Reverse Engineering and Program Understanding

Most people interact with computer programs at a surface level, entering input and eagerly (impatiently?!) awaiting a response. The public façade of most programs may be fairly thin, but most programs go much deeper than they appear at first glance. Programs have a preponderance of guts, where the real fun happens. These guts can be very complex. Exploiting software usually requires some level of understanding of software guts.

The single most important skill of a potential attacker is the ability to unravel the complexities of target software. This is called reverse ngineering or sometimes just reversing. Software attackers are great tool users, but exploiting software is not magic and there are no magic software exploitation tools. To break a nontrivial target program, an attacker must manipulate the target software in unusual ways. So although an attack almost always involves tools (disassemblers, scripting engines, input generators), these tools tend to be fairly basic. The real smarts remain the attacker's prerogative.
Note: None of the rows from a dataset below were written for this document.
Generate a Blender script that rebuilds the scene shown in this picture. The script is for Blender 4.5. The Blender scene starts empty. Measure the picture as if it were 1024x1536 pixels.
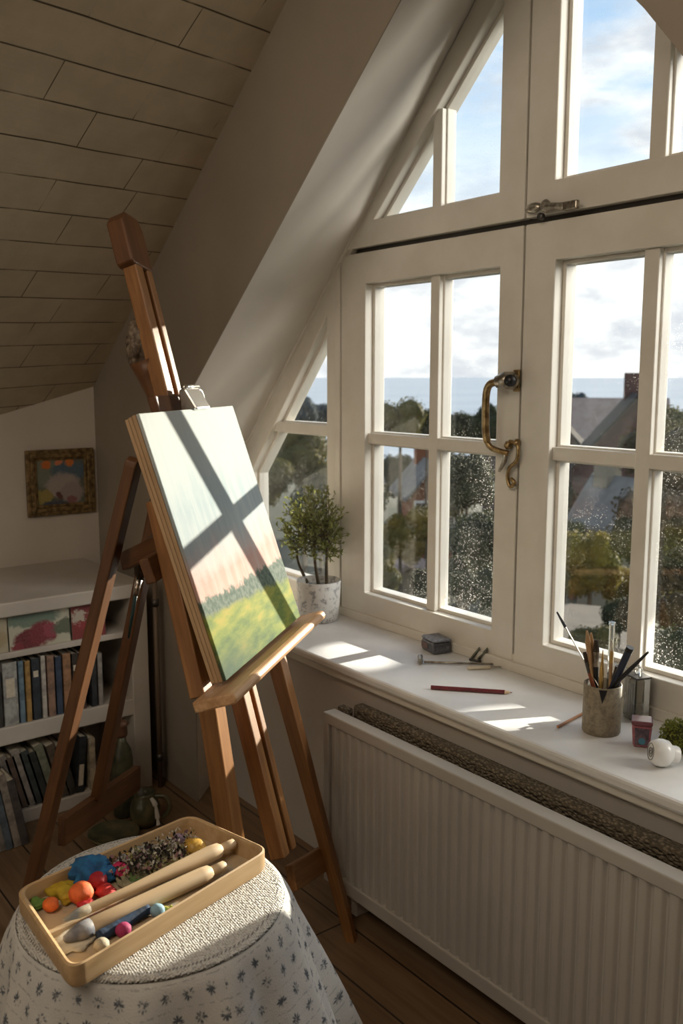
import bpy, bmesh, math, random
from mathutils import Vector, Matrix, noise
from mathutils.geometry import tessellate_polygon
random.seed(7)
PI = math.pi
V = Vector
COL = bpy.context.scene.collection

# ------------------------------------------------------------------ camera
FPX, CAMH = 1369.0, 1.75
PITCH = math.atan(203 / 1369)
AZ = math.radians(142.2)
FH = V((math.cos(AZ), math.sin(AZ), 0)); RT = V((math.sin(AZ), -math.cos(AZ), 0))
FW = FH * math.cos(PITCH) - V((0, 0, math.sin(PITCH)))
UP = RT.cross(FW)
CAM = V((0, 0, CAMH))
def ray(x, y): return FW + RT * ((x - 512) / FPX) - UP * ((y - 768) / FPX)
def at_z(x, y, z): d = ray(x, y); return CAM + d * ((z - CAMH) / d.z)
def at_y(x, y, Y): d = ray(x, y); return CAM + d * (Y / d.y)
def at_x(x, y, X): d = ray(x, y); return CAM + d * (X / d.x)
def at_p(x, y, p, n): d = ray(x, y); return CAM + d * ((V(p) - CAM).dot(n) / d.dot(n))
def depth(p): return (V(p) - CAM).dot(FW)

cd = bpy.data.cameras.new('camera'); cam = bpy.data.objects.new('camera', cd); COL.objects.link(cam)
cd.sensor_fit = 'VERTICAL'; cd.sensor_height = 24; cd.sensor_width = 16
cd.lens = 24 * FPX / 1536; cd.clip_end = 50000; cd.clip_start = .02
cam.matrix_basis = Matrix((RT, UP, -FW)).transposed().to_4x4(); cam.location = CAM
cd.dof.use_dof = True; cd.dof.focus_distance = 2.3; cd.dof.aperture_fstop = 3.2
bpy.context.scene.camera = cam

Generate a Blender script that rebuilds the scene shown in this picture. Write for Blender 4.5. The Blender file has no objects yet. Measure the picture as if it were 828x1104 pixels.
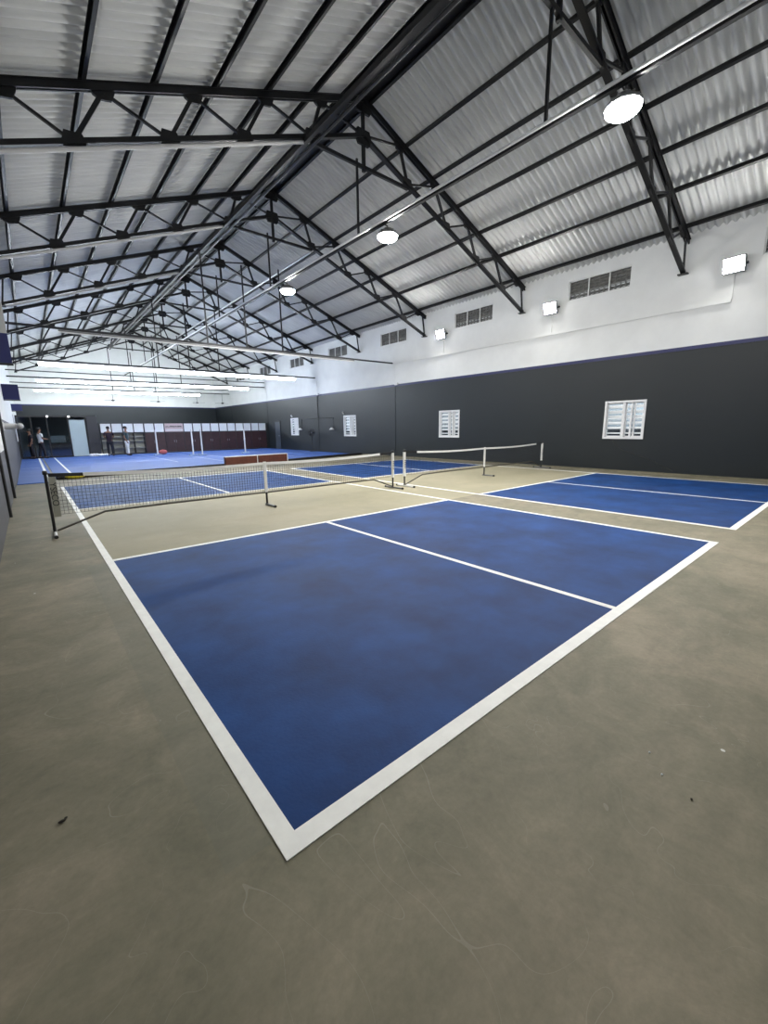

When attacking software, the basic idea is to grok the assumptions made by the people who created the system and then undermine those assumptions. (This is precisely why it is critical to identify as many assumptions as possible when designing and creating software.) Reverse engineering is an excellent approach to ferreting out assumptions, especially implicit assumptions that can be leveraged in an attack.1

Into the House of Logic

In some sense, programs wrap themselves around valuable data, making and enforcing rules about who can get to the data and when. The very edges of the program are exposed to the outside world just the way the interior of a house has doors at its public edges. Polite users go through these doors to get to the data they need that is stored inside. These are the entry points into software. The problem is that the very doors used by polite company to access software are also used by remote attackers.

Consider, for example, a very common kind of Internet-related software door, the TCP/IP port. Although there are many types of doors in a typical program, many attackers first look for TCP/IP ports. Finding TCP/IP ports is simple using a port-scanning tool. Ports provide public access to software programs, but finding the door is only the beginning. A typical program is complex, like a house made up of many rooms. The best treasure is usually found buried deep in the house. In all but the most trivial of exploits, an attacker must navigate complicated paths through public doors, journeying deep into the software house. An unfamiliar house is like a maze to an attacker. Successful navigation through this maze renders access to data and sometimes complete control over the software program itself.

Software is a set of instructions that determines what a general-purpose computer will do. Thus, in some sense, a software program is an instantiation of a particular machine (made up of the computer and its instructions). Machines like this obviously have explicit rules and well-defined behavior. Although we can watch this behavior unfold as we run a program on a machine, looking at the code and coming to an understanding of the inner workings of a program sometimes takes more effort. In some cases the source code for a program is available for us to examine; other times, it is not. Therefore, attack techniques must not always rely on having source code. In fact, some attack techniques are valuable regardless of the availability of source code. Other techniques can actually reconstruct the source code from the machine instructions. These techniques are the focus of this chapter.